§ Written problem:
Find the lines holding "scene" and copy them.

*** Data ***

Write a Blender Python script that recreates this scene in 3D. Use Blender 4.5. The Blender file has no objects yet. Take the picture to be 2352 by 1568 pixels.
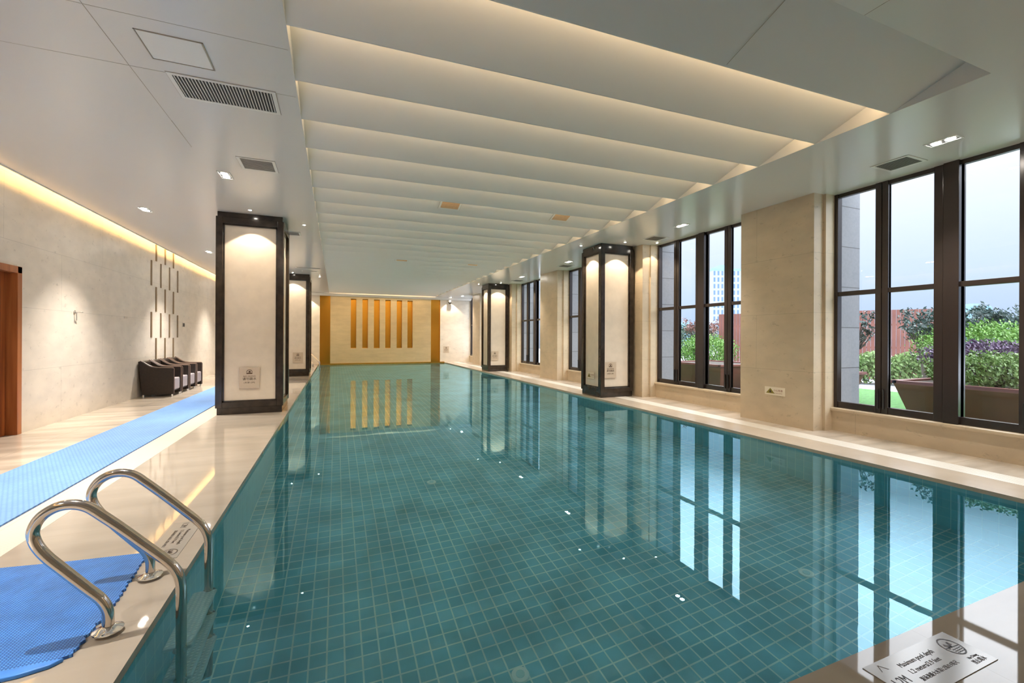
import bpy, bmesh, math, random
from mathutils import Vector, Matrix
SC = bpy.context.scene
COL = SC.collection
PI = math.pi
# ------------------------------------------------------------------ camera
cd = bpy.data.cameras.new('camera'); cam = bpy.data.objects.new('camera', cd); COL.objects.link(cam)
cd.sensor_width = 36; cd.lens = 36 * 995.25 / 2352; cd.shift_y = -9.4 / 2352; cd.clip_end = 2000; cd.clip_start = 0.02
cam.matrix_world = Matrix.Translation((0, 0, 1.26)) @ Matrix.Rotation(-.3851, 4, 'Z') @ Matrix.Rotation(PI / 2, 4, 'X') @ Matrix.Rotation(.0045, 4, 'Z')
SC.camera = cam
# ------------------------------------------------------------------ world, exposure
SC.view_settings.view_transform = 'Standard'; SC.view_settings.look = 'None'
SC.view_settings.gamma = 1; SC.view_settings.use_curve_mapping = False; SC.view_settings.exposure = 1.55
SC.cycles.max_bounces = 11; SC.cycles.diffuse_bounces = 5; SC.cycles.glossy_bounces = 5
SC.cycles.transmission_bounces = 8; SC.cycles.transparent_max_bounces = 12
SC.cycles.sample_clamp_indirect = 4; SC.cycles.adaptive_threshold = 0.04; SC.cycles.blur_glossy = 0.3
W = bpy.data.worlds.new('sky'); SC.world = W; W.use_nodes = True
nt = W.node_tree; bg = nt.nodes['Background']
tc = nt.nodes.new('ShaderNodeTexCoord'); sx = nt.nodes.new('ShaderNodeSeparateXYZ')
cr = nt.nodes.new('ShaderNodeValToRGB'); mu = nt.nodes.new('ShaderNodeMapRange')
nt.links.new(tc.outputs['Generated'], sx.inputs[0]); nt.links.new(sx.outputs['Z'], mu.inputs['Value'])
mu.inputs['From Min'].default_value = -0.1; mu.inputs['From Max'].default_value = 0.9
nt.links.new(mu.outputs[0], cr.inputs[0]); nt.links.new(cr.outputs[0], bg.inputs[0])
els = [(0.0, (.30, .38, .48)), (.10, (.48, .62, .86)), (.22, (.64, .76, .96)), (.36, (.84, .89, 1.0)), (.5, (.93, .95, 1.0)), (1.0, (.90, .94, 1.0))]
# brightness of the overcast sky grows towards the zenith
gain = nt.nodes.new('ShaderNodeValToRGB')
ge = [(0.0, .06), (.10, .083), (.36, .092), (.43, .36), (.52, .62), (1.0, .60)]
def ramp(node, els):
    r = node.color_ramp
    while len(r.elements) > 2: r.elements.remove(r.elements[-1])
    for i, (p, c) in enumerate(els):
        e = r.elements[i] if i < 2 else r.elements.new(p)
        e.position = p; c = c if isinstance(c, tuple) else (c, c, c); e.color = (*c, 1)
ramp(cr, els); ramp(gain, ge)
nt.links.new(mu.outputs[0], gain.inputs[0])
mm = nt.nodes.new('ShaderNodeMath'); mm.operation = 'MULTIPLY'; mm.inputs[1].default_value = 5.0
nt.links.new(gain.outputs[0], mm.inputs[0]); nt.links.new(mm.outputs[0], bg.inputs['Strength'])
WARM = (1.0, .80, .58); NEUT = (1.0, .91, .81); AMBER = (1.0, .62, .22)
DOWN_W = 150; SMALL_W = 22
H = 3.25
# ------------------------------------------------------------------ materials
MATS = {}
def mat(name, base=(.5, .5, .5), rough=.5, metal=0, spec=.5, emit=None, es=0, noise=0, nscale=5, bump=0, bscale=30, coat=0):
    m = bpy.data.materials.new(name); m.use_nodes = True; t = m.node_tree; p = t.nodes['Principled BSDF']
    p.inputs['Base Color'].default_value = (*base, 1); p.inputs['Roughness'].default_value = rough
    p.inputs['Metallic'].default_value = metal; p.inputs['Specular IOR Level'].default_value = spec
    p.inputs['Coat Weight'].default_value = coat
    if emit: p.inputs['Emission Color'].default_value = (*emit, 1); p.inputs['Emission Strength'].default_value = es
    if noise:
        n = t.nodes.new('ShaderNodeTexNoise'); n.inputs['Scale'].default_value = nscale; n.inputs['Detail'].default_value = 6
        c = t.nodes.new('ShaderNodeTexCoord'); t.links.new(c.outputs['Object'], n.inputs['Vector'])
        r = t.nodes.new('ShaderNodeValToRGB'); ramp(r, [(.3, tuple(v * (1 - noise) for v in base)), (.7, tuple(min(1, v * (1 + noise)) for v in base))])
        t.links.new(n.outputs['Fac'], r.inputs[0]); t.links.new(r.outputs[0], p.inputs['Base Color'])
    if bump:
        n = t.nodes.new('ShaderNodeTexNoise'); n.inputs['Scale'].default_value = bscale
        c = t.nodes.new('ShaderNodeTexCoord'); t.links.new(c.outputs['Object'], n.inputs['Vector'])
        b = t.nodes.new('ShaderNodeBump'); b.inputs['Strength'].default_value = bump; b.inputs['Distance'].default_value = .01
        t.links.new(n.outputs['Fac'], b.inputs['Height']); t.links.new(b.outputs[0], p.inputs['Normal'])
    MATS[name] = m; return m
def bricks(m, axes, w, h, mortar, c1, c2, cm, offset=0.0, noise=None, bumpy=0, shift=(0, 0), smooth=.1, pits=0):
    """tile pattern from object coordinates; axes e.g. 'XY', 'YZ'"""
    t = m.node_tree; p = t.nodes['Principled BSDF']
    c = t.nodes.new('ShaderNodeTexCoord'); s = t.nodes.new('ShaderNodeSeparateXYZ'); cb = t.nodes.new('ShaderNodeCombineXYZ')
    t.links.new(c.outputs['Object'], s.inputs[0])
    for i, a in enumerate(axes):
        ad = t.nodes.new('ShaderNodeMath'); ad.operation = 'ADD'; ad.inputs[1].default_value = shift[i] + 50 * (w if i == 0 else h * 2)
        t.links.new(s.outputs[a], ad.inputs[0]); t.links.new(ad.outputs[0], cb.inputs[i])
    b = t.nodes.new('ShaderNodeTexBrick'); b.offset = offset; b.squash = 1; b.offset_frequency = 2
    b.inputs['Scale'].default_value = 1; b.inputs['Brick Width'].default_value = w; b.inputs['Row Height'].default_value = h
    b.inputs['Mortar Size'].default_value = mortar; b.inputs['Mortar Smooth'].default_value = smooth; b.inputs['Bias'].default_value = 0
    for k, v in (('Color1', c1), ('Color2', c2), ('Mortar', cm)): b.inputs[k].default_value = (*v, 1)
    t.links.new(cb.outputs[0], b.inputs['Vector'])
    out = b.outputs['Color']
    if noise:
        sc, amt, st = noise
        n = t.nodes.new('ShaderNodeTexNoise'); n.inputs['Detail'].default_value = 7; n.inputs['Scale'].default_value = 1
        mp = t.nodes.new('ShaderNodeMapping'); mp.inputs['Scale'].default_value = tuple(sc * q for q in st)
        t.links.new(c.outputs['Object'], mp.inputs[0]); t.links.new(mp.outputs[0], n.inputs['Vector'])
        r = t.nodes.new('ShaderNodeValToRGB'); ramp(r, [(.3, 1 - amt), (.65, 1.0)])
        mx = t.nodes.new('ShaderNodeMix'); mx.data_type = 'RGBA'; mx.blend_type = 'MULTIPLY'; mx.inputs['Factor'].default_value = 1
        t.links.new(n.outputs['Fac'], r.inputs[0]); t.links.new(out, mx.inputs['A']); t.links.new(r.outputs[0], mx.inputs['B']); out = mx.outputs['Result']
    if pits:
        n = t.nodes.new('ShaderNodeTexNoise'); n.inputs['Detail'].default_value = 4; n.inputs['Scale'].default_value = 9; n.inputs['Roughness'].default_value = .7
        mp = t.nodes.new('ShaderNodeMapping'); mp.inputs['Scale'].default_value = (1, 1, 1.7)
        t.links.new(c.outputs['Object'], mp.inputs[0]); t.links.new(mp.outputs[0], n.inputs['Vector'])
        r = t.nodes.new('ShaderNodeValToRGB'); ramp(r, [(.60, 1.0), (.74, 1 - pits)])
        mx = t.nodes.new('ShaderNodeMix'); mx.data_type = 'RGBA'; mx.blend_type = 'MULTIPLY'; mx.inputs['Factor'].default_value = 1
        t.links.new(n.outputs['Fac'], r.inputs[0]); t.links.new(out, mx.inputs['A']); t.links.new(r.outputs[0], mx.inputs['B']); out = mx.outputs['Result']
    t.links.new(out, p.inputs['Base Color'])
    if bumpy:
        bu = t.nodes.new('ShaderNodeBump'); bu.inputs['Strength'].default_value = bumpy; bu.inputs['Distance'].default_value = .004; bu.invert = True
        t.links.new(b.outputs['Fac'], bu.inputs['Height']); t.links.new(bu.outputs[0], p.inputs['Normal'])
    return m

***

§ Result below:
Write a Blender Python script that recreates this scene in 3D. Use Blender 4.5. The Blender file has no objects yet. Take the picture to be 2352 by 1568 pixels.
SC = bpy.context.scene